### DIRECTION
The listing below must be repeated word for word, with its images excluded.

### DATA BLOCK

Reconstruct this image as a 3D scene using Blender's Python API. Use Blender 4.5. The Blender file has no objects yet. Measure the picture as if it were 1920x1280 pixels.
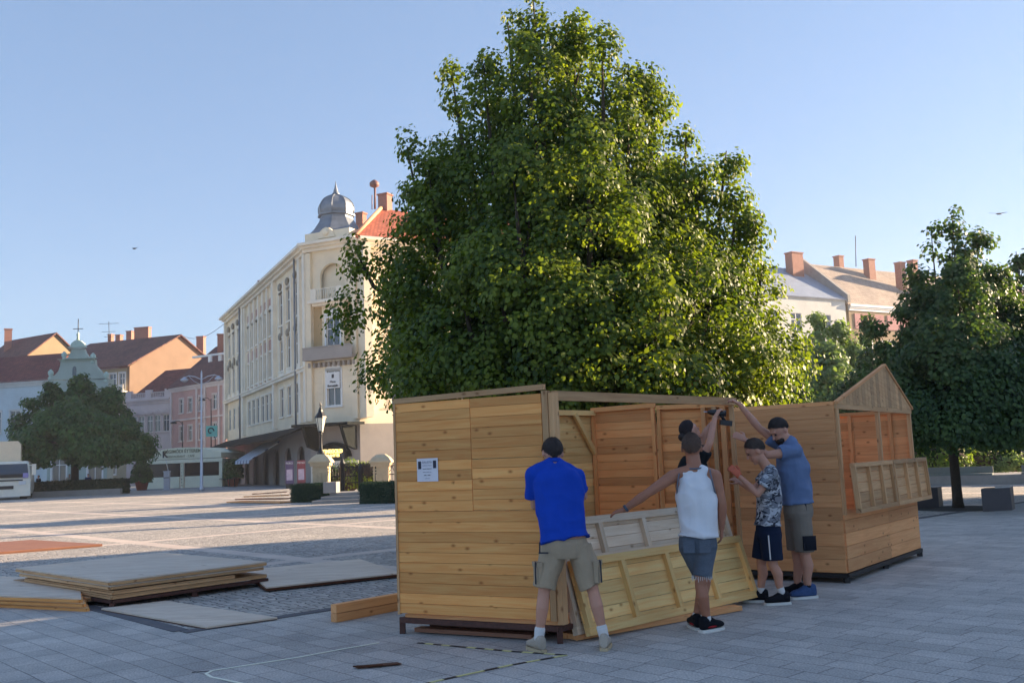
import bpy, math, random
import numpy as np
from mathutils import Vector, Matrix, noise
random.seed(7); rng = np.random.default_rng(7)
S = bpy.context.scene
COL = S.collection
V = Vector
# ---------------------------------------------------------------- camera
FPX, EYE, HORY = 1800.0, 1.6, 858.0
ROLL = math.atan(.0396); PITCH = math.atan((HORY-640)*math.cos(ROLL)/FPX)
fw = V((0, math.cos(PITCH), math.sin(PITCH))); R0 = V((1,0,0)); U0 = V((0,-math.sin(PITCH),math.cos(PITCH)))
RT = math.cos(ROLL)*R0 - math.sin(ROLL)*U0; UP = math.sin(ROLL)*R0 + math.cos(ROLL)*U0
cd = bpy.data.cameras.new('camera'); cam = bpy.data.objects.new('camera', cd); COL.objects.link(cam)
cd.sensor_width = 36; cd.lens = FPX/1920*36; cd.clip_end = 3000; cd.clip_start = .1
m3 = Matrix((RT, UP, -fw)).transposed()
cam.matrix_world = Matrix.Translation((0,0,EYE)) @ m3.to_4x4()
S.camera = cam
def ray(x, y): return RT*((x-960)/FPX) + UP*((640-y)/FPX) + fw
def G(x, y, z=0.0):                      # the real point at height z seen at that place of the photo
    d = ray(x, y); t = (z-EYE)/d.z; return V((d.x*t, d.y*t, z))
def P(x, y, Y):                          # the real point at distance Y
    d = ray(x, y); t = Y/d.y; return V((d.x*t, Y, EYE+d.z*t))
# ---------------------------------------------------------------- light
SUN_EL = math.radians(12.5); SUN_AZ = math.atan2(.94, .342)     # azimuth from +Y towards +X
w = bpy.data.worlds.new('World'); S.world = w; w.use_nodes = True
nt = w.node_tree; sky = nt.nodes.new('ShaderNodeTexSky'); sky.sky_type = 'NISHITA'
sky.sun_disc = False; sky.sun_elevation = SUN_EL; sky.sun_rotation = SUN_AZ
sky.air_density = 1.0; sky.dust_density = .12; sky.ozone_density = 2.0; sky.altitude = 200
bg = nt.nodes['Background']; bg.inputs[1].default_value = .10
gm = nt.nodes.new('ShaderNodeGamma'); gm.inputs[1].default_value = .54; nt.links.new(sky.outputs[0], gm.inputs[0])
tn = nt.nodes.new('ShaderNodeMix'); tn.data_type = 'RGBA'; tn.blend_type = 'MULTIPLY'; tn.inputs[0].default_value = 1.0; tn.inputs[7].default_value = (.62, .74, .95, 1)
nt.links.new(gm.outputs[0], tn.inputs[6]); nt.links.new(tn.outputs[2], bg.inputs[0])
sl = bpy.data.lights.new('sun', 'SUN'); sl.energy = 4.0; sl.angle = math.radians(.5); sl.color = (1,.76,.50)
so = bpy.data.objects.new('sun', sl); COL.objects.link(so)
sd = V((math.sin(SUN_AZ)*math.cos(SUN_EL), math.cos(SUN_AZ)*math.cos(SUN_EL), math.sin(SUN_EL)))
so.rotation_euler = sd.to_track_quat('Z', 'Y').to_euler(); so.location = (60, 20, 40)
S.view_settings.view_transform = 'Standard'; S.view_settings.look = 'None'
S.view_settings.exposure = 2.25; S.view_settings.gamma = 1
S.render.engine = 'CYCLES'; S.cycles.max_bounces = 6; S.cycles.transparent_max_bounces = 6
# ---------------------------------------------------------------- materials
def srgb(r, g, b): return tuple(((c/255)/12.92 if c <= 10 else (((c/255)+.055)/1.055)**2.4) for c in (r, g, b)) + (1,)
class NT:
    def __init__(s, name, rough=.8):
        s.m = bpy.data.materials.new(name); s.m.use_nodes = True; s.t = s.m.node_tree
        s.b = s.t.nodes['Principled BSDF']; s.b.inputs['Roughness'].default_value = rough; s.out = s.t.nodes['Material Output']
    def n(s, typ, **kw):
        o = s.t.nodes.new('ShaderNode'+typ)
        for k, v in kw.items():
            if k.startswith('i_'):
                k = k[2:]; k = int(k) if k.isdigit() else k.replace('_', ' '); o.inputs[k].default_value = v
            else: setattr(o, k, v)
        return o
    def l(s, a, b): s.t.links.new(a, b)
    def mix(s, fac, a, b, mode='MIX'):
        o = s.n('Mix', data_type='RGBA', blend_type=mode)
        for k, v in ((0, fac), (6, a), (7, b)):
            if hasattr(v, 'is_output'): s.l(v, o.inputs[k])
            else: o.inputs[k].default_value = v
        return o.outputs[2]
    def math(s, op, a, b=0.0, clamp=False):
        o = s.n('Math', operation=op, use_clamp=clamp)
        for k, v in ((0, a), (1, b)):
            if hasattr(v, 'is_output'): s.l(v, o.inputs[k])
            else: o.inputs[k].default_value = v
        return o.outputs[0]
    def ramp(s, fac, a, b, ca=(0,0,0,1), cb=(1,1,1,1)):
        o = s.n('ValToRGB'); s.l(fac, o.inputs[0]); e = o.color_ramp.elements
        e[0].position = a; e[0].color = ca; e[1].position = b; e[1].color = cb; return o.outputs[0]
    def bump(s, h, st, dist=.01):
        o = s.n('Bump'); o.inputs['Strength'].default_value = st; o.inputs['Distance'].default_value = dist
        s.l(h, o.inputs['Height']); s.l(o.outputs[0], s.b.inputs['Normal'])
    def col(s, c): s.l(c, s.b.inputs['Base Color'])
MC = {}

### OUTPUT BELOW
Reconstruct this image as a 3D scene using Blender's Python API. Use Blender 4.5. The Blender file has no objects yet. Measure the picture as if it were 1920x1280 pixels.
import bpy, math, random
import numpy as np
from mathutils import Vector, Matrix, noise
random.seed(7); rng = np.random.default_rng(7)
S = bpy.context.scene
COL = S.collection
V = Vector
# ---------------------------------------------------------------- camera
FPX, EYE, HORY = 1800.0, 1.6, 858.0
ROLL = math.atan(.0396); PITCH = math.atan((HORY-640)*math.cos(ROLL)/FPX)
fw = V((0, math.cos(PITCH), math.sin(PITCH))); R0 = V((1,0,0)); U0 = V((0,-math.sin(PITCH),math.cos(PITCH)))
RT = math.cos(ROLL)*R0 - math.sin(ROLL)*U0; UP = math.sin(ROLL)*R0 + math.cos(ROLL)*U0
cd = bpy.data.cameras.new('camera'); cam = bpy.data.objects.new('camera', cd); COL.objects.link(cam)
cd.sensor_width = 36; cd.lens = FPX/1920*36; cd.clip_end = 3000; cd.clip_start = .1
m3 = Matrix((RT, UP, -fw)).transposed()
cam.matrix_world = Matrix.Translation((0,0,EYE)) @ m3.to_4x4()
S.camera = cam
def ray(x, y): return RT*((x-960)/FPX) + UP*((640-y)/FPX) + fw
def G(x, y, z=0.0):                      # the real point at height z seen at that place of the photo
    d = ray(x, y); t = (z-EYE)/d.z; return V((d.x*t, d.y*t, z))
def P(x, y, Y):                          # the real point at distance Y
    d = ray(x, y); t = Y/d.y; return V((d.x*t, Y, EYE+d.z*t))
# ---------------------------------------------------------------- light
SUN_EL = math.radians(12.5); SUN_AZ = math.atan2(.94, .342)     # azimuth from +Y towards +X
w = bpy.data.worlds.new('World'); S.world = w; w.use_nodes = True
nt = w.node_tree; sky = nt.nodes.new('ShaderNodeTexSky'); sky.sky_type = 'NISHITA'
sky.sun_disc = False; sky.sun_elevation = SUN_EL; sky.sun_rotation = SUN_AZ
sky.air_density = 1.0; sky.dust_density = .12; sky.ozone_density = 2.0; sky.altitude = 200
bg = nt.nodes['Background']; bg.inputs[1].default_value = .10
gm = nt.nodes.new('ShaderNodeGamma'); gm.inputs[1].default_value = .54; nt.links.new(sky.outputs[0], gm.inputs[0])
tn = nt.nodes.new('ShaderNodeMix'); tn.data_type = 'RGBA'; tn.blend_type = 'MULTIPLY'; tn.inputs[0].default_value = 1.0; tn.inputs[7].default_value = (.62, .74, .95, 1)
nt.links.new(gm.outputs[0], tn.inputs[6]); nt.links.new(tn.outputs[2], bg.inputs[0])
sl = bpy.data.lights.new('sun', 'SUN'); sl.energy = 4.0; sl.angle = math.radians(.5); sl.color = (1,.76,.50)
so = bpy.data.objects.new('sun', sl); COL.objects.link(so)
sd = V((math.sin(SUN_AZ)*math.cos(SUN_EL), math.cos(SUN_AZ)*math.cos(SUN_EL), math.sin(SUN_EL)))
so.rotation_euler = sd.to_track_quat('Z', 'Y').to_euler(); so.location = (60, 20, 40)
S.view_settings.view_transform = 'Standard'; S.view_settings.look = 'None'
S.view_settings.exposure = 2.25; S.view_settings.gamma = 1
S.render.engine = 'CYCLES'; S.cycles.max_bounces = 6; S.cycles.transparent_max_bounces = 6
# ---------------------------------------------------------------- materials
def srgb(r, g, b): return tuple(((c/255)/12.92 if c <= 10 else (((c/255)+.055)/1.055)**2.4) for c in (r, g, b)) + (1,)
class NT:
    def __init__(s, name, rough=.8):
        s.m = bpy.data.materials.new(name); s.m.use_nodes = True; s.t = s.m.node_tree
        s.b = s.t.nodes['Principled BSDF']; s.b.inputs['Roughness'].default_value = rough; s.out = s.t.nodes['Material Output']
    def n(s, typ, **kw):
        o = s.t.nodes.new('ShaderNode'+typ)
        for k, v in kw.items():
            if k.startswith('i_'):
                k = k[2:]; k = int(k) if k.isdigit() else k.replace('_', ' '); o.inputs[k].default_value = v
            else: setattr(o, k, v)
        return o
    def l(s, a, b): s.t.links.new(a, b)
    def mix(s, fac, a, b, mode='MIX'):
        o = s.n('Mix', data_type='RGBA', blend_type=mode)
        for k, v in ((0, fac), (6, a), (7, b)):
            if hasattr(v, 'is_output'): s.l(v, o.inputs[k])
            else: o.inputs[k].default_value = v
        return o.outputs[2]
    def math(s, op, a, b=0.0, clamp=False):
        o = s.n('Math', operation=op, use_clamp=clamp)
        for k, v in ((0, a), (1, b)):
            if hasattr(v, 'is_output'): s.l(v, o.inputs[k])
            else: o.inputs[k].default_value = v
        return o.outputs[0]
    def ramp(s, fac, a, b, ca=(0,0,0,1), cb=(1,1,1,1)):
        o = s.n('ValToRGB'); s.l(fac, o.inputs[0]); e = o.color_ramp.elements
        e[0].position = a; e[0].color = ca; e[1].position = b; e[1].color = cb; return o.outputs[0]
    def bump(s, h, st, dist=.01):
        o = s.n('Bump'); o.inputs['Strength'].default_value = st; o.inputs['Distance'].default_value = dist
        s.l(h, o.inputs['Height']); s.l(o.outputs[0], s.b.inputs['Normal'])
    def col(s, c): s.l(c, s.b.inputs['Base Color'])
MC = {}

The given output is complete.